The AMF plays a gatekeeper role in this process. When your device registers with the network, it can request access to specific slices using something called S-NSSAI (Single Network Slice Selection Assistance Information). The AMF stores a list of which slices each device is authorized to use. It also includes slice information in signaling messages so that base stations can route the device to the correct AMF instance, since different AMF instances may serve different slices. To protect privacy, the network uses a two-stage approach: during a device’s very first registration, no slice information is transmitted over the air. After that initial registration, the network configures the device with two sets of slice identifiers, one that’s safe to transmit openly and one that contains more sensitive information.
Why It Matters for 5G Performance
The AMF’s design reflects the core philosophy behind 5G: modularity and flexibility. By separating mobility management from session management and building on a service-based architecture, the AMF can be deployed and scaled as software in cloud environments rather than requiring dedicated hardware. This is what allows 5G networks to serve wildly different use cases on the same infrastructure, from a self-driving car that needs ultra-reliable, split-second communication to a smart meter that sends a few bytes of data once an hour.

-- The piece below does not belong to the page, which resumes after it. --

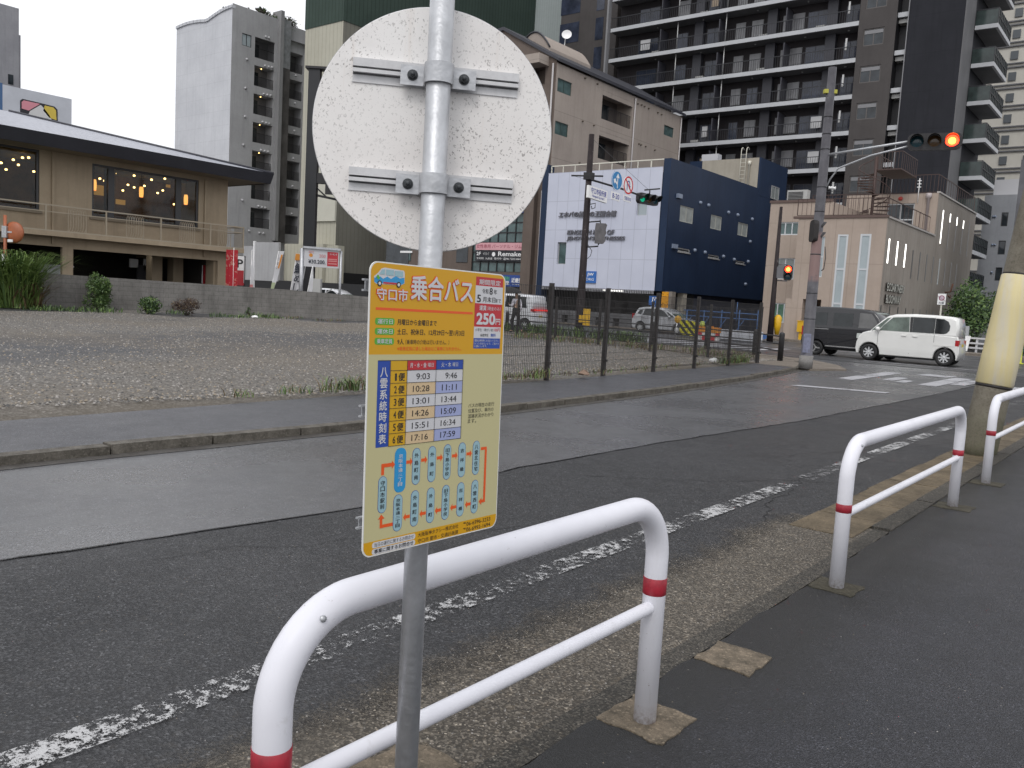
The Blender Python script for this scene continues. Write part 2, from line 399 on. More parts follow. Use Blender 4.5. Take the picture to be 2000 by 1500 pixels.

For the average user, the AMF’s work is invisible. You experience it as a faster, more seamless connection when moving between coverage areas, quicker registration when your device connects to the network, and the ability for your carrier to offer differentiated service tiers. The AMF is handling millions of these signaling transactions across the network every second, keeping devices registered, authenticated, and connected as they move through the physical world.